Washington and other foreign capitals have expressed growing alarm about radiation leaking from the plant, severely damaged by a magnitude 9.0 earthquake and tsunami a week ago that triggered a series of destructive explosions which compromised the nuclear reactors and spent fuel storage tanks.
Yukiya Amano, head of the Vienna-based International Atomic Energy Agency (IAEA), was due back in his homeland later on Friday with an international team of experts after earlier complaining about a lack of information from Japanese authorities on the crisis.
Graham Andrew, his senior aide, said the situation at the plant was serious but "reasonably stable".
"It hasn't got worse, which is positive," he said. "The situation remains very serious but there has been no significant worsening since yesterday."
Even if TEPCO manages to connect the power, it is not clear the pumps will work as they may have been damaged by the natural disaster or subsequent explosions.
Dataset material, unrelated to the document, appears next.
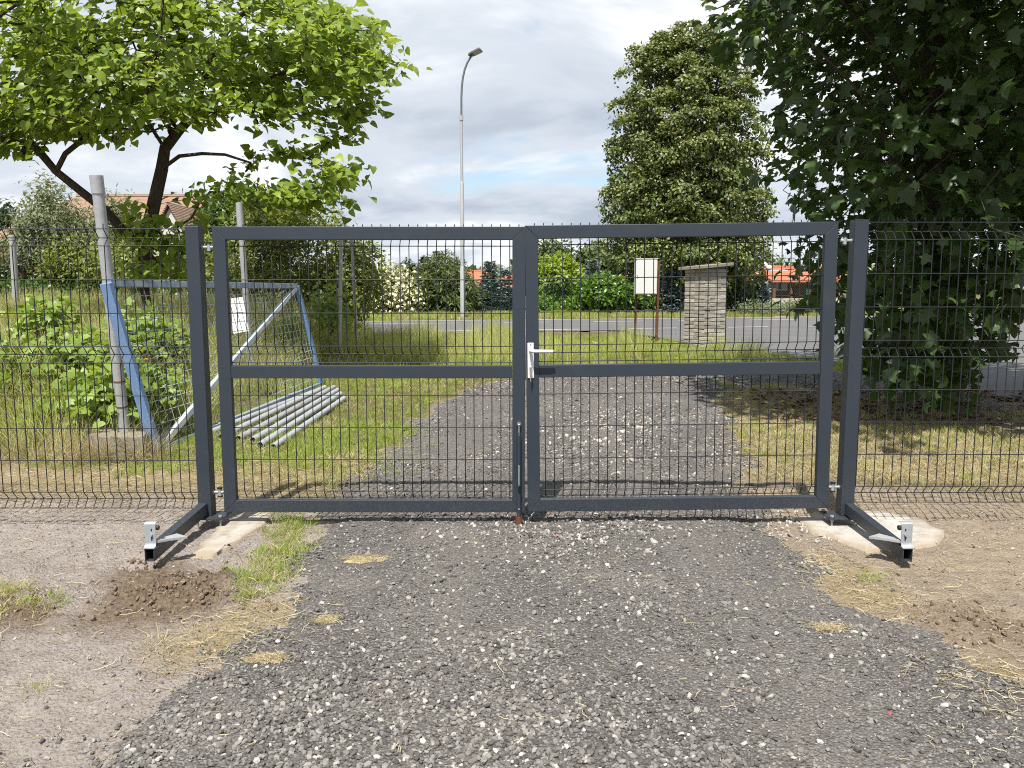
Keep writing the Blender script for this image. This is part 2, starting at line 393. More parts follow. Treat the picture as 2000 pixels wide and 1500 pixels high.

Work has been slowed by the need to frequently monitor radiation levels to protect workers.
US officials took pains not to criticize Japan's government, but Washington's actions indicated a divide with its close ally about the perilousness of the world's worst nuclear accident since the Chernobyl disaster in 1986.
US President Barack Obama making an unannounced visit to the Japanese embassy in Washington on Thursday to sign a condolence book, said the United States feels "great urgency" to assist Japan and was confident the country would rebuild.
Obama said that nuclear power was an important part of the US energy future, and that while the country is bringing all resources to bear to monitor the situation in Japan, there is no risk to any US territory.
He said he had asked US regulators to undertake a comprehensive review of domestic nuclear plants in light of the natural disaster that has taken place in Japan.
Cooling pool may have run dry
The top US nuclear regulator said the cooling pool for spent fuel rods at the complex's reactor No.4 may have run dry and another was leaking.
Gregory Jaczko, head of the US Nuclear Regulatory Commission, told a congressional hearing that radiation levels around the cooling pool were extremely high, posing deadly risks for workers still toiling in the wreckage of the power plant.
"It would be very difficult for emergency workers to get near the reactors. The doses they could experience would potentially be lethal doses in a very short period of time," he said in Washington.
Japan's nuclear agency said it could not confirm if water was covering the fuel rods. The plant operator said it believed the reactor spent-fuel pool still had water as of Wednesday, and made clear its priority was the spent-fuel pool at the No.3 reactor.
On Thursday, military helicopters dumped about 30 tonnes of water, all aimed at this reactor. One emergency crew temporarily put off spraying the same reactor with a water cannon due to high radiation, broadcaster NHK said, but another crew later began hosing it.
Latest images from the plant showed severe damage, with two of the buildings a twisted mangle of steel and concrete.
"The worst-case scenario doesn't bear mentioning and the best-case scenario keeps getting worse," Perpetual Investments said in a note on the crisis.